_WHAT NEEDS TO BE DONE:_
Omit every picture, and retype the lines that run from the beginning of the data below through the line containing "bm = bmesh.new(); add_box(bm, (0, -.026, sz", inclusive.

_RECORDED INFORMATION:_
──────

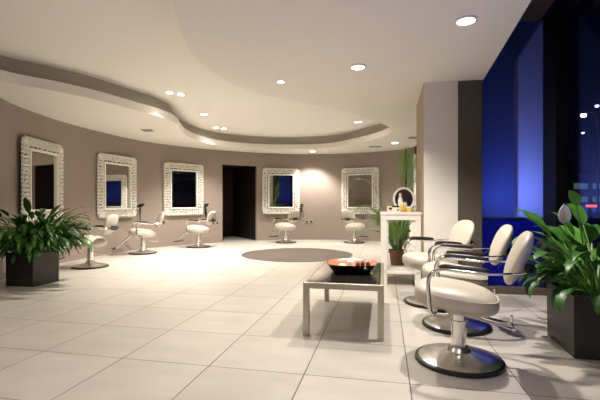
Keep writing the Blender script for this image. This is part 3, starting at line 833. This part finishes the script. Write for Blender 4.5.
for (x, y, sx, sz, m, lab) in ((-.125, -.10, .075, .075, M['beige'], 'beige carton at the left end of the console'), (-.035, -.19, .06, .045, M['cream'], 'low ivory carton at the front of the console')):
    t = thing('carton', lab, 'box', cpos(x, y), -TH + .1, 'cartons on the console')
    bm = bmesh.new(); add_box(bm, (0, 0, sz / 2), (sx, .05, sz)); obj('carton_body', bm, m, t, smooth=False, bevel=.002)
    bm = bmesh.new(); add_box(bm, (0, -.026, sz * .55), (sx * .5, .002, sz * .3)); obj('carton_panel', bm, M['black'], t, smooth=False)

# palm
def make_palm(label, loc):
    t = thing('potted_palm', label, 'potted plant', loc)
    bm = bmesh.new(); add_lathe(bm, [(.0001, 0), (.095, 0), (.10, .005), (.128, .225), (.142, .227), (.145, .275), (.132, .277), (.128, .245), (.0001, .244)], seg=36, close=False); obj('pot', bm, M['terra'], t)
    bm = bmesh.new(); add_lathe(bm, [(.124, .246), (.06, .256), (.0001, .258)], seg=24, close=False); obj('soil', bm, M['soil'], t)
    bm = bmesh.new(); r = random.Random(11)
    stems = bmesh.new()
    specs = []
    for q in range(34):
        specs.append((r.uniform(0, 2 * PI), R(r.uniform(66, 86)), r.uniform(.10, .45), r.uniform(.30, .42), r.uniform(.4, 1.0)))
    specs += [(R(172), R(70), .55, .50, 1.4), (R(190), R(60), .30, .50, 1.3), (R(150), R(80), 1.0, .45, 1.2), (R(205), R(68), .75, .40, 1.6),
              (R(20), R(84), 1.15, .50, .5), (R(40), R(86), 1.05, .55, .3), (R(30), R(82), .85, .5, .5), (R(60), R(84), 1.15, .45, .4), (R(5), R(84), .8, .5, .4), (R(50), R(85), 1.25, .45, .3)]
    for q, (az, el, pet, L, dr_) in enumerate(specs):
        e = el; pos = V(.05 * math.cos(az), .05 * math.sin(az), .25); pts = [pos.copy()]
        for k in range(6):
            e -= .03 * dr_; pos = pos + V(math.cos(az) * math.cos(e), math.sin(az) * math.cos(e), math.sin(e)) * pet / 6; pts.append(pos.copy())
        side = V(-math.sin(az), math.cos(az), 0); n_ = 12
        for k in range(n_):
            e -= dr_ / n_
            fd = V(math.cos(az) * math.cos(e), math.sin(az) * math.cos(e), math.sin(e))
            pos = pos + fd * L / n_; pts.append(pos.copy())
            up = side.cross(fd) * -1
            for s in (-1, 1):
                ll = .21 * math.sin(PI * (.18 + .78 * (k / n_))) * r.uniform(.85, 1.1)
                d1_ = (side * s * .75 + fd * .62 + V(0, 0, .12)).normalized(); d2_ = (d1_ + V(0, 0, -.55)).normalized()
                wv = (fd - d1_ * fd.dot(d1_)).normalized() * .0075
                a = pos; b = pos + d1_ * ll * .5; c = b + d2_ * ll * .5
                v = [bm.verts.new(a - wv * .4), bm.verts.new(a + wv * .4), bm.verts.new(b + wv), bm.verts.new(b - wv), bm.verts.new(c)]
                bm.faces.new((v[0], v[1], v[2], v[3])); bm.faces.new((v[3], v[2], v[4]))
        add_tube(stems, pts, [.007] * 4 + [.0045] * 3 + [.0025] * (len(pts) - 7), 5)
    obj('fronds', bm, M['palm'], t, recalc=False); obj('stems', stems, M['stalk'], t)
    return t
make_palm('tall feathery palm in a terracotta pot behind the white console', (1.555, 6.38, 0))

# ------------------------------------------------------------------ outside at night
bm = bmesh.new(); add_box(bm, (22, 8, -.22), (34, 50, .1)); struct(obj('ground', bm, M['asphalt'], smooth=False))
def outp(px, py, d): return V((px - 300) / 400 * d, d, 1 + (204 - py) / 400 * d)
sl0 = None
for px, py, d, m, lab in ((583.5, 115.5, 14, 'street_glow', 'bright warm street lamp seen through the window'), (597, 106, 19, 'street_glow_white', 'pale street lamp at the right edge, beyond the bright one'), (583, 133, 27, 'street_glow_white', 'faint distant street lamp below the bright one')):
    p = outp(px, py, d)
    t = thing('street_lamp', lab, 'street lamp', (p.x, p.y, -.17), 0, 'street lamps outside')
    hh_ = p.z + .17
    bm = bmesh.new(); add_tube(bm, catmull([(.5, 0, 0), (.5, 0, hh_ * .5), (.48, 0, hh_ * .9), (.35, 0, hh_ + .08), (.1, 0, hh_ + .1)], 5), .04, 8); obj('pole', bm, M['blackframe'], t)
    bm = bmesh.new(); add_superell(bm, (0, 0, hh_ + .08), (.18, .10, .05), .8, .8, nu=14, nv=8); obj('lamp_head', bm, M['blackframe'], t)
    bm = bmesh.new(); add_superell(bm, (0, 0, hh_), (.085, .085, .06), 1, 1, nu=14, nv=8); obj('lamp_bulb', bm, M[m], t)
p = outp(563.5, 175, 22)
t = thing('kiosk_building', 'low dark building with dim greenish windows across the street', 'building', (p.x + 4, 22.0, -.17), 0)
bm = bmesh.new(); add_box(bm, (0, 1.5, (p.z + .17) / 2), (8, 3, p.z + .17)); obj('wall', bm, M['facade'], t, smooth=False)
bm = bmesh.new(); add_box(bm, (0, 1.4, p.z + .2), (8.3, 3.3, .08)); obj('roof', bm, M['facade'], t, smooth=False)
for k in range(5):
    for zz, hh, mk in ((1.98, .32, 'win_lit'), (1.25, .30, 'win_lit'), (.75, .35, 'win_blue')):
        bm = bmesh.new(); add_box(bm, (-3.3 + k * 1.5, -.02, zz + .17), (1.2, .05, hh)); obj('window', bm, M[mk], t, smooth=False)
p = outp(591.5, 206, 14)
t = thing('street_sign', 'small glowing red sign low outside the window', 'sign', (p.x, p.y, -.17))
bm = bmesh.new(); add_box(bm, (0, 0, p.z + .17), (.36, .05, .09)); obj('sign_panel', bm, M['red_sign'], t, smooth=False)
bm = bmesh.new(); add_box(bm, (0, .04, (p.z + .17) / 2), (.04, .03, p.z + .17)); obj('sign_post', bm, M['blackframe'], t, smooth=False)

# blue-lit blinds on the window wall beside and behind the viewer (seen in the mirrors)
for k, (ta, tb) in enumerate(((3.0, 4.3), (5.8, 7.6))):
    bm = bmesh.new(); quad_prism(bm, gp(ta, .13), gp(tb, .13), .004, .05, WZ - .1)
    struct(obj('window_%d' % (4 + k), bm, M['blind'], smooth=False))
    c = gp((ta + tb) / 2, .06)
    area('blue_led_bar', (c.x, c.y, .3), aimrot((c.x, c.y, .3), tuple(gp((ta + tb) / 2, .13) + V(0, 0, 1.0))), 1.0, .05, 10, (.10, .16, 1))

# ------------------------------------------------------------------ world, camera, view
w = bpy.data.worlds.new('night'); bpy.context.scene.world = w; w.use_nodes = True
bg = w.node_tree.nodes['Background']; bg.inputs[0].default_value = (.07, .10, .28, 1); bg.inputs[1].default_value = .004
cam = bpy.data.cameras.new('camera'); cam.lens = 24; cam.sensor_width = 36; cam.shift_y = 4 / 600.0; cam.clip_start = .05; cam.clip_end = 200
co = bpy.data.objects.new('camera', cam); C.objects.link(co); co.location = (0, 0, 1.0); co.rotation_euler = (PI / 2, 0, 0)
bpy.context.scene.camera = co
sc = bpy.context.scene
sc.view_settings.view_transform = 'Standard'; sc.view_settings.look = 'None'; sc.view_settings.gamma = 1; sc.view_settings.use_curve_mapping = False
sc.view_settings.exposure = 1.25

──────

_TASK RESPONSE:_
Keep writing the Blender script for this image. This is part 3, starting at line 833. This part finishes the script. Write for Blender 4.5.
for (x, y, sx, sz, m, lab) in ((-.125, -.10, .075, .075, M['beige'], 'beige carton at the left end of the console'), (-.035, -.19, .06, .045, M['cream'], 'low ivory carton at the front of the console')):
    t = thing('carton', lab, 'box', cpos(x, y), -TH + .1, 'cartons on the console')
    bm = bmesh.new(); add_box(bm, (0, 0, sz / 2), (sx, .05, sz)); obj('carton_body', bm, m, t, smooth=False, bevel=.002)
    bm = bmesh.new(); add_box(bm, (0, -.026, sz * .55), (sx * .5, .002, sz * .3)); obj('carton_panel', bm, M['black'], t, smooth=False)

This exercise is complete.